■ TASK BRIEF
Restate the data word for word and leave the images out.

■ SUPPLIED INFORMATION

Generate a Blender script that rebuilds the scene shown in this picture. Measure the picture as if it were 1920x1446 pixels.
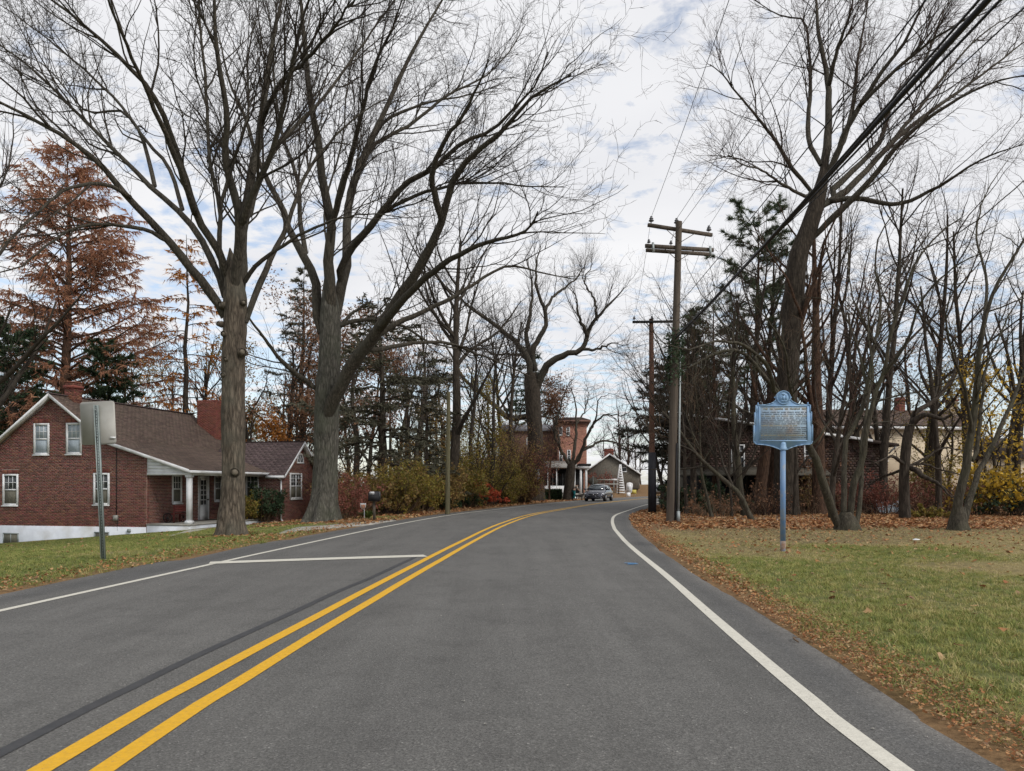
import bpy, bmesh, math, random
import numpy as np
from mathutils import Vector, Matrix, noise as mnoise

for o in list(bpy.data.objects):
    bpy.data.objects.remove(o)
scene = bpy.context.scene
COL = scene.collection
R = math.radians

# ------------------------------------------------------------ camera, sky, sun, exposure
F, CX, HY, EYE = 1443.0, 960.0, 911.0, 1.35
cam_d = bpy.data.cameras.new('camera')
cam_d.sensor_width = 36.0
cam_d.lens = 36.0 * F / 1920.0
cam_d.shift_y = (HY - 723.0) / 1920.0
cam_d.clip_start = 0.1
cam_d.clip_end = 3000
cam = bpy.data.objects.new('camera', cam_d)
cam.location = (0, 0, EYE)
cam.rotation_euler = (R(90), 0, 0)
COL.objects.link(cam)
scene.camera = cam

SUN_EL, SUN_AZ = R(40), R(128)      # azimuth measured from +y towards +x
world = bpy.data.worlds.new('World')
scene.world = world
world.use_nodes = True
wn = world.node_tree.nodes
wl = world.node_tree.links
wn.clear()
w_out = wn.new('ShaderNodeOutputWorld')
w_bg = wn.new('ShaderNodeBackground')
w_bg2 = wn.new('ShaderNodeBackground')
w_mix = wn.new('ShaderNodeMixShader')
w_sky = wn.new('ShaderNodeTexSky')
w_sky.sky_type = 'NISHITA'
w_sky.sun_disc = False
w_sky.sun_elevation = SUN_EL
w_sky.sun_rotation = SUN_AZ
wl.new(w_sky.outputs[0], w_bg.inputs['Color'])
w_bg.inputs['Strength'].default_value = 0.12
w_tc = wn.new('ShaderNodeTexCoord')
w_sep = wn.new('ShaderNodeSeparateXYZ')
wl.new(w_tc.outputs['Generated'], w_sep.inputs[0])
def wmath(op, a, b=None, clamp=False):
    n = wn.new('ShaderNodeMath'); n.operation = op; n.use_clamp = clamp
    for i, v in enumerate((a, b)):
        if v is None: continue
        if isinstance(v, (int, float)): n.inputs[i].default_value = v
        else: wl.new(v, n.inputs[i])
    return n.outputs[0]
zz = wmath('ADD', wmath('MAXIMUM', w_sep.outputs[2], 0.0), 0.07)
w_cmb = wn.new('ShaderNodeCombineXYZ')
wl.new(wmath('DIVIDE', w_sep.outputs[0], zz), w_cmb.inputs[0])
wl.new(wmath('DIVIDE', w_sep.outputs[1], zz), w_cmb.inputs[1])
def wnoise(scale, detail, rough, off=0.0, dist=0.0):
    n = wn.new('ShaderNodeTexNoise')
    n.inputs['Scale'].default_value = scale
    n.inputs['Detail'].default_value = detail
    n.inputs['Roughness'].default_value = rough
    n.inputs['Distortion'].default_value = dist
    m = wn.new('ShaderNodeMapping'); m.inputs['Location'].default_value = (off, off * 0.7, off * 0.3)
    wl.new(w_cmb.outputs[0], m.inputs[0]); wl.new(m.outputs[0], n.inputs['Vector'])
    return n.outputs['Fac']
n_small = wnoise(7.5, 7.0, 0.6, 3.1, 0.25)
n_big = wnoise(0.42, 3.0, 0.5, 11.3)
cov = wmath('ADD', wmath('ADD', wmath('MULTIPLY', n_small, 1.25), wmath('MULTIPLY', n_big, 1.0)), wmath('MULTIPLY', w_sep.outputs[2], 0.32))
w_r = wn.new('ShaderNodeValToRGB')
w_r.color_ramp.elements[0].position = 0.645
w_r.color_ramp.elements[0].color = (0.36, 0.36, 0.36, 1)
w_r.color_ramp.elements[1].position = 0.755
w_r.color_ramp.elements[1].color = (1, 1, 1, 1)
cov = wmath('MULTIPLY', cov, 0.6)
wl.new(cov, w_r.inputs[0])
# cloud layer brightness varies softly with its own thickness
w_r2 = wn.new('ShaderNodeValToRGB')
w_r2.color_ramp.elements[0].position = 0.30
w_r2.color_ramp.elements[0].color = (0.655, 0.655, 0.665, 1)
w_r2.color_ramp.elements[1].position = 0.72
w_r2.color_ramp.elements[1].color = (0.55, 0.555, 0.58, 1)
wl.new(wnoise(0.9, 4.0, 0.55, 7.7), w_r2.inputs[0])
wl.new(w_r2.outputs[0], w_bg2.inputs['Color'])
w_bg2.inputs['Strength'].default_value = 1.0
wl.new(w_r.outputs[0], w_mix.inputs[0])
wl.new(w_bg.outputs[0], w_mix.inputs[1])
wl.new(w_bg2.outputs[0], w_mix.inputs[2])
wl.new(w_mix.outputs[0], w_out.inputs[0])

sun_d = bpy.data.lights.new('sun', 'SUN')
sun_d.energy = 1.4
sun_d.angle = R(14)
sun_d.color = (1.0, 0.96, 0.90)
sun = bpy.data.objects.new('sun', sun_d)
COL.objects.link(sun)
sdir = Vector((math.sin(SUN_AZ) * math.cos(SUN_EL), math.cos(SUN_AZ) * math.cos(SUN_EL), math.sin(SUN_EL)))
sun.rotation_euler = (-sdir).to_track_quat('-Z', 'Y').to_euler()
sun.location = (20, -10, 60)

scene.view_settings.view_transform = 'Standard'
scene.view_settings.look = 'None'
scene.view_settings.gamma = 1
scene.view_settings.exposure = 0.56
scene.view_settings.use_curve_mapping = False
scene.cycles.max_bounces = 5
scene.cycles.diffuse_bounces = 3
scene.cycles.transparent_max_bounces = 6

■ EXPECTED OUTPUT
Generate a Blender script that rebuilds the scene shown in this picture. Measure the picture as if it were 1920x1446 pixels.
import bpy, bmesh, math, random
import numpy as np
from mathutils import Vector, Matrix, noise as mnoise

for o in list(bpy.data.objects):
    bpy.data.objects.remove(o)
scene = bpy.context.scene
COL = scene.collection
R = math.radians

# ------------------------------------------------------------ camera, sky, sun, exposure
F, CX, HY, EYE = 1443.0, 960.0, 911.0, 1.35
cam_d = bpy.data.cameras.new('camera')
cam_d.sensor_width = 36.0
cam_d.lens = 36.0 * F / 1920.0
cam_d.shift_y = (HY - 723.0) / 1920.0
cam_d.clip_start = 0.1
cam_d.clip_end = 3000
cam = bpy.data.objects.new('camera', cam_d)
cam.location = (0, 0, EYE)
cam.rotation_euler = (R(90), 0, 0)
COL.objects.link(cam)
scene.camera = cam

SUN_EL, SUN_AZ = R(40), R(128)      # azimuth measured from +y towards +x
world = bpy.data.worlds.new('World')
scene.world = world
world.use_nodes = True
wn = world.node_tree.nodes
wl = world.node_tree.links
wn.clear()
w_out = wn.new('ShaderNodeOutputWorld')
w_bg = wn.new('ShaderNodeBackground')
w_bg2 = wn.new('ShaderNodeBackground')
w_mix = wn.new('ShaderNodeMixShader')
w_sky = wn.new('ShaderNodeTexSky')
w_sky.sky_type = 'NISHITA'
w_sky.sun_disc = False
w_sky.sun_elevation = SUN_EL
w_sky.sun_rotation = SUN_AZ
wl.new(w_sky.outputs[0], w_bg.inputs['Color'])
w_bg.inputs['Strength'].default_value = 0.12
w_tc = wn.new('ShaderNodeTexCoord')
w_sep = wn.new('ShaderNodeSeparateXYZ')
wl.new(w_tc.outputs['Generated'], w_sep.inputs[0])
def wmath(op, a, b=None, clamp=False):
    n = wn.new('ShaderNodeMath'); n.operation = op; n.use_clamp = clamp
    for i, v in enumerate((a, b)):
        if v is None: continue
        if isinstance(v, (int, float)): n.inputs[i].default_value = v
        else: wl.new(v, n.inputs[i])
    return n.outputs[0]
zz = wmath('ADD', wmath('MAXIMUM', w_sep.outputs[2], 0.0), 0.07)
w_cmb = wn.new('ShaderNodeCombineXYZ')
wl.new(wmath('DIVIDE', w_sep.outputs[0], zz), w_cmb.inputs[0])
wl.new(wmath('DIVIDE', w_sep.outputs[1], zz), w_cmb.inputs[1])
def wnoise(scale, detail, rough, off=0.0, dist=0.0):
    n = wn.new('ShaderNodeTexNoise')
    n.inputs['Scale'].default_value = scale
    n.inputs['Detail'].default_value = detail
    n.inputs['Roughness'].default_value = rough
    n.inputs['Distortion'].default_value = dist
    m = wn.new('ShaderNodeMapping'); m.inputs['Location'].default_value = (off, off * 0.7, off * 0.3)
    wl.new(w_cmb.outputs[0], m.inputs[0]); wl.new(m.outputs[0], n.inputs['Vector'])
    return n.outputs['Fac']
n_small = wnoise(7.5, 7.0, 0.6, 3.1, 0.25)
n_big = wnoise(0.42, 3.0, 0.5, 11.3)
cov = wmath('ADD', wmath('ADD', wmath('MULTIPLY', n_small, 1.25), wmath('MULTIPLY', n_big, 1.0)), wmath('MULTIPLY', w_sep.outputs[2], 0.32))
w_r = wn.new('ShaderNodeValToRGB')
w_r.color_ramp.elements[0].position = 0.645
w_r.color_ramp.elements[0].color = (0.36, 0.36, 0.36, 1)
w_r.color_ramp.elements[1].position = 0.755
w_r.color_ramp.elements[1].color = (1, 1, 1, 1)
cov = wmath('MULTIPLY', cov, 0.6)
wl.new(cov, w_r.inputs[0])
# cloud layer brightness varies softly with its own thickness
w_r2 = wn.new('ShaderNodeValToRGB')
w_r2.color_ramp.elements[0].position = 0.30
w_r2.color_ramp.elements[0].color = (0.655, 0.655, 0.665, 1)
w_r2.color_ramp.elements[1].position = 0.72
w_r2.color_ramp.elements[1].color = (0.55, 0.555, 0.58, 1)
wl.new(wnoise(0.9, 4.0, 0.55, 7.7), w_r2.inputs[0])
wl.new(w_r2.outputs[0], w_bg2.inputs['Color'])
w_bg2.inputs['Strength'].default_value = 1.0
wl.new(w_r.outputs[0], w_mix.inputs[0])
wl.new(w_bg.outputs[0], w_mix.inputs[1])
wl.new(w_bg2.outputs[0], w_mix.inputs[2])
wl.new(w_mix.outputs[0], w_out.inputs[0])

sun_d = bpy.data.lights.new('sun', 'SUN')
sun_d.energy = 1.4
sun_d.angle = R(14)
sun_d.color = (1.0, 0.96, 0.90)
sun = bpy.data.objects.new('sun', sun_d)
COL.objects.link(sun)
sdir = Vector((math.sin(SUN_AZ) * math.cos(SUN_EL), math.cos(SUN_AZ) * math.cos(SUN_EL), math.sin(SUN_EL)))
sun.rotation_euler = (-sdir).to_track_quat('-Z', 'Y').to_euler()
sun.location = (20, -10, 60)

scene.view_settings.view_transform = 'Standard'
scene.view_settings.look = 'None'
scene.view_settings.gamma = 1
scene.view_settings.exposure = 0.56
scene.view_settings.use_curve_mapping = False
scene.cycles.max_bounces = 5
scene.cycles.diffuse_bounces = 3
scene.cycles.transparent_max_bounces = 6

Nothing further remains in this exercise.